SUPPLIED INFORMATION –
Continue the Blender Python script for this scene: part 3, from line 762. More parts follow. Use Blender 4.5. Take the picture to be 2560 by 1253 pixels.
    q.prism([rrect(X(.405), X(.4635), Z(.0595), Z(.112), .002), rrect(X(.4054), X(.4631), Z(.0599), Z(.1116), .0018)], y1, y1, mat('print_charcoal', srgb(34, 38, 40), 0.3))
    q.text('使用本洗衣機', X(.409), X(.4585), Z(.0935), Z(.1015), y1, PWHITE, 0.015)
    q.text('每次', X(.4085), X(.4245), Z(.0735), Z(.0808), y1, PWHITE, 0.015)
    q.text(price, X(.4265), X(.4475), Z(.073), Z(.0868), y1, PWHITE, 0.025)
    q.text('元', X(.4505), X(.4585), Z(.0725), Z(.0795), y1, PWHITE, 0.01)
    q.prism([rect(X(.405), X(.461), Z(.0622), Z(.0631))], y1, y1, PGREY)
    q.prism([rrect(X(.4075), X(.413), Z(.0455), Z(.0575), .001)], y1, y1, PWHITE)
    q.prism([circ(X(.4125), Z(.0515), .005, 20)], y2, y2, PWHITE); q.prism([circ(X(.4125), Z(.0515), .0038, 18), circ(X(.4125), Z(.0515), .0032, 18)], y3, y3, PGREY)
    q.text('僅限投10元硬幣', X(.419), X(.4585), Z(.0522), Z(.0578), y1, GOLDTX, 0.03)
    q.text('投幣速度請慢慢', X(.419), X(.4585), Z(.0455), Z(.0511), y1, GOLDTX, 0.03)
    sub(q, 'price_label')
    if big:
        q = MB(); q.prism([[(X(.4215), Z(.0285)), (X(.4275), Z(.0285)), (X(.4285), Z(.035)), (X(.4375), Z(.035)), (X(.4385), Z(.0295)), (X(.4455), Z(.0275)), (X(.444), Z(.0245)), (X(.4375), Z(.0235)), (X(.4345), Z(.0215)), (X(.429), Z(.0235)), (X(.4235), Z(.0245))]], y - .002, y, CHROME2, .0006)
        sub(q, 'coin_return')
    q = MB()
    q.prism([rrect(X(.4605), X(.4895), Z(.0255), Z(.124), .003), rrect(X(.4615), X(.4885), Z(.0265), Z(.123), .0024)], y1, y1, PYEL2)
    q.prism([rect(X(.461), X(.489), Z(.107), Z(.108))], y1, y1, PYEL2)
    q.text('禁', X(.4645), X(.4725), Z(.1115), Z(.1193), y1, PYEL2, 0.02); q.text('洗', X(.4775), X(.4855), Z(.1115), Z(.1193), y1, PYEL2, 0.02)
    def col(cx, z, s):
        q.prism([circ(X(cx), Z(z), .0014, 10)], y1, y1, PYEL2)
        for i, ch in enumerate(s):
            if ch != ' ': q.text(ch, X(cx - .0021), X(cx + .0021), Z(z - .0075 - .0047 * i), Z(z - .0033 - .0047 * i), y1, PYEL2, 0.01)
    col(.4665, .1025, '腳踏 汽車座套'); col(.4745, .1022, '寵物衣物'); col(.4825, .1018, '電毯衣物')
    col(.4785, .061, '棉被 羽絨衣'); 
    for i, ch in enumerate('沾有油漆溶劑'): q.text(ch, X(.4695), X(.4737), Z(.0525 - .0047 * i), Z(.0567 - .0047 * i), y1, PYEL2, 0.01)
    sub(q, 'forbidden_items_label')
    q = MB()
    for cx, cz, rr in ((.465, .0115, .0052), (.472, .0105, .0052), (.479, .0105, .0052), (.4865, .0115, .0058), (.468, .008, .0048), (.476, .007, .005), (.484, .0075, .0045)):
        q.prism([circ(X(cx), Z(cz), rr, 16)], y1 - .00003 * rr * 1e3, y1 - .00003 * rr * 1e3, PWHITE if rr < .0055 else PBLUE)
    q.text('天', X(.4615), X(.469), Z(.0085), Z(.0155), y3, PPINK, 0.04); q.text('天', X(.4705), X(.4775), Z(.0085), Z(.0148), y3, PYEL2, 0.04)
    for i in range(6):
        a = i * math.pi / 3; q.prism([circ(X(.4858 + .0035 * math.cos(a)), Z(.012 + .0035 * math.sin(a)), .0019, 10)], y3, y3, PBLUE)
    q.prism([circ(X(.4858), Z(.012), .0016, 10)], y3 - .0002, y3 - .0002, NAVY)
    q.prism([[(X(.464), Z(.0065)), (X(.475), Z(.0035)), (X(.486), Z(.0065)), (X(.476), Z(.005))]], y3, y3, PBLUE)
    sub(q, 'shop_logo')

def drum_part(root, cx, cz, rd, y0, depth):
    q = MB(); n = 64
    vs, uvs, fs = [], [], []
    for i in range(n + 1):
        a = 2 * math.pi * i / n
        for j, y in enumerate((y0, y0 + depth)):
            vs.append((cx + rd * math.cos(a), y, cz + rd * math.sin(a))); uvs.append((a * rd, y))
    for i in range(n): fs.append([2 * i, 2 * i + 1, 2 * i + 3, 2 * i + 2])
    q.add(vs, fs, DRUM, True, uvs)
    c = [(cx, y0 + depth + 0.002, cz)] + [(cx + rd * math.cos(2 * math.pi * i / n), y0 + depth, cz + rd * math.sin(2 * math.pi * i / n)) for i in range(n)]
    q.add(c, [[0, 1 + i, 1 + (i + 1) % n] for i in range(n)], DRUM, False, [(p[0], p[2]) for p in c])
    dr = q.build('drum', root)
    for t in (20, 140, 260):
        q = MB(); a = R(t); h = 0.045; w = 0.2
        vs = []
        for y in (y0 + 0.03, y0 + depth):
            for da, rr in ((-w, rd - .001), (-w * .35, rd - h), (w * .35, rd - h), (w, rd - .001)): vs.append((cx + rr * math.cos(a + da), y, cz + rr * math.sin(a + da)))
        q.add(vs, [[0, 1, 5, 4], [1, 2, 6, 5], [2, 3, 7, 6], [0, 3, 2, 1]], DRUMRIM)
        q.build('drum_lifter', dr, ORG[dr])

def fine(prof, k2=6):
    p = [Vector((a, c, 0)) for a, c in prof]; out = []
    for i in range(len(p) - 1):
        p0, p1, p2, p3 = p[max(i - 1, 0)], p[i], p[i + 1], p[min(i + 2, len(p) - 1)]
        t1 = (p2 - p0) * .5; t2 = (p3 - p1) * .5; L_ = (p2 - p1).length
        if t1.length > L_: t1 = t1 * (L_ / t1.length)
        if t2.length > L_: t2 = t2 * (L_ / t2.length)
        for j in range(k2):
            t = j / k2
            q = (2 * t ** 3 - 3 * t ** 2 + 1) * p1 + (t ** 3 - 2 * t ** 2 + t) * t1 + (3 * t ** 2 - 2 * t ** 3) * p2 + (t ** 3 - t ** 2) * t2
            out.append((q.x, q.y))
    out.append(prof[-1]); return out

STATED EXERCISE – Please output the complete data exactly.

RESPONSE TO THIS EXERCISE –
Continue the Blender Python script for this scene: part 3, from line 762. More parts follow. Use Blender 4.5. Take the picture to be 2560 by 1253 pixels.
    q.prism([rrect(X(.405), X(.4635), Z(.0595), Z(.112), .002), rrect(X(.4054), X(.4631), Z(.0599), Z(.1116), .0018)], y1, y1, mat('print_charcoal', srgb(34, 38, 40), 0.3))
    q.text('使用本洗衣機', X(.409), X(.4585), Z(.0935), Z(.1015), y1, PWHITE, 0.015)
    q.text('每次', X(.4085), X(.4245), Z(.0735), Z(.0808), y1, PWHITE, 0.015)
    q.text(price, X(.4265), X(.4475), Z(.073), Z(.0868), y1, PWHITE, 0.025)
    q.text('元', X(.4505), X(.4585), Z(.0725), Z(.0795), y1, PWHITE, 0.01)
    q.prism([rect(X(.405), X(.461), Z(.0622), Z(.0631))], y1, y1, PGREY)
    q.prism([rrect(X(.4075), X(.413), Z(.0455), Z(.0575), .001)], y1, y1, PWHITE)
    q.prism([circ(X(.4125), Z(.0515), .005, 20)], y2, y2, PWHITE); q.prism([circ(X(.4125), Z(.0515), .0038, 18), circ(X(.4125), Z(.0515), .0032, 18)], y3, y3, PGREY)
    q.text('僅限投10元硬幣', X(.419), X(.4585), Z(.0522), Z(.0578), y1, GOLDTX, 0.03)
    q.text('投幣速度請慢慢', X(.419), X(.4585), Z(.0455), Z(.0511), y1, GOLDTX, 0.03)
    sub(q, 'price_label')
    if big:
        q = MB(); q.prism([[(X(.4215), Z(.0285)), (X(.4275), Z(.0285)), (X(.4285), Z(.035)), (X(.4375), Z(.035)), (X(.4385), Z(.0295)), (X(.4455), Z(.0275)), (X(.444), Z(.0245)), (X(.4375), Z(.0235)), (X(.4345), Z(.0215)), (X(.429), Z(.0235)), (X(.4235), Z(.0245))]], y - .002, y, CHROME2, .0006)
        sub(q, 'coin_return')
    q = MB()
    q.prism([rrect(X(.4605), X(.4895), Z(.0255), Z(.124), .003), rrect(X(.4615), X(.4885), Z(.0265), Z(.123), .0024)], y1, y1, PYEL2)
    q.prism([rect(X(.461), X(.489), Z(.107), Z(.108))], y1, y1, PYEL2)
    q.text('禁', X(.4645), X(.4725), Z(.1115), Z(.1193), y1, PYEL2, 0.02); q.text('洗', X(.4775), X(.4855), Z(.1115), Z(.1193), y1, PYEL2, 0.02)
    def col(cx, z, s):
        q.prism([circ(X(cx), Z(z), .0014, 10)], y1, y1, PYEL2)
        for i, ch in enumerate(s):
            if ch != ' ': q.text(ch, X(cx - .0021), X(cx + .0021), Z(z - .0075 - .0047 * i), Z(z - .0033 - .0047 * i), y1, PYEL2, 0.01)
    col(.4665, .1025, '腳踏 汽車座套'); col(.4745, .1022, '寵物衣物'); col(.4825, .1018, '電毯衣物')
    col(.4785, .061, '棉被 羽絨衣'); 
    for i, ch in enumerate('沾有油漆溶劑'): q.text(ch, X(.4695), X(.4737), Z(.0525 - .0047 * i), Z(.0567 - .0047 * i), y1, PYEL2, 0.01)
    sub(q, 'forbidden_items_label')
    q = MB()
    for cx, cz, rr in ((.465, .0115, .0052), (.472, .0105, .0052), (.479, .0105, .0052), (.4865, .0115, .0058), (.468, .008, .0048), (.476, .007, .005), (.484, .0075, .0045)):
        q.prism([circ(X(cx), Z(cz), rr, 16)], y1 - .00003 * rr * 1e3, y1 - .00003 * rr * 1e3, PWHITE if rr < .0055 else PBLUE)
    q.text('天', X(.4615), X(.469), Z(.0085), Z(.0155), y3, PPINK, 0.04); q.text('天', X(.4705), X(.4775), Z(.0085), Z(.0148), y3, PYEL2, 0.04)
    for i in range(6):
        a = i * math.pi / 3; q.prism([circ(X(.4858 + .0035 * math.cos(a)), Z(.012 + .0035 * math.sin(a)), .0019, 10)], y3, y3, PBLUE)
    q.prism([circ(X(.4858), Z(.012), .0016, 10)], y3 - .0002, y3 - .0002, NAVY)
    q.prism([[(X(.464), Z(.0065)), (X(.475), Z(.0035)), (X(.486), Z(.0065)), (X(.476), Z(.005))]], y3, y3, PBLUE)
    sub(q, 'shop_logo')

def drum_part(root, cx, cz, rd, y0, depth):
    q = MB(); n = 64
    vs, uvs, fs = [], [], []
    for i in range(n + 1):
        a = 2 * math.pi * i / n
        for j, y in enumerate((y0, y0 + depth)):
            vs.append((cx + rd * math.cos(a), y, cz + rd * math.sin(a))); uvs.append((a * rd, y))
    for i in range(n): fs.append([2 * i, 2 * i + 1, 2 * i + 3, 2 * i + 2])
    q.add(vs, fs, DRUM, True, uvs)
    c = [(cx, y0 + depth + 0.002, cz)] + [(cx + rd * math.cos(2 * math.pi * i / n), y0 + depth, cz + rd * math.sin(2 * math.pi * i / n)) for i in range(n)]
    q.add(c, [[0, 1 + i, 1 + (i + 1) % n] for i in range(n)], DRUM, False, [(p[0], p[2]) for p in c])
    dr = q.build('drum', root)
    for t in (20, 140, 260):
        q = MB(); a = R(t); h = 0.045; w = 0.2
        vs = []
        for y in (y0 + 0.03, y0 + depth):
            for da, rr in ((-w, rd - .001), (-w * .35, rd - h), (w * .35, rd - h), (w, rd - .001)): vs.append((cx + rr * math.cos(a + da), y, cz + rr * math.sin(a + da)))
        q.add(vs, [[0, 1, 5, 4], [1, 2, 6, 5], [2, 3, 7, 6], [0, 3, 2, 1]], DRUMRIM)
        q.build('drum_lifter', dr, ORG[dr])

def fine(prof, k2=6):
    p = [Vector((a, c, 0)) for a, c in prof]; out = []
    for i in range(len(p) - 1):
        p0, p1, p2, p3 = p[max(i - 1, 0)], p[i], p[i + 1], p[min(i + 2, len(p) - 1)]
        t1 = (p2 - p0) * .5; t2 = (p3 - p1) * .5; L_ = (p2 - p1).length
        if t1.length > L_: t1 = t1 * (L_ / t1.length)
        if t2.length > L_: t2 = t2 * (L_ / t2.length)
        for j in range(k2):
            t = j / k2
            q = (2 * t ** 3 - 3 * t ** 2 + 1) * p1 + (t ** 3 - 2 * t ** 2 + t) * t1 + (3 * t ** 2 - 2 * t ** 3) * p2 + (t ** 3 - t ** 2) * t2
            out.append((q.x, q.y))
    out.append(prof[-1]); return out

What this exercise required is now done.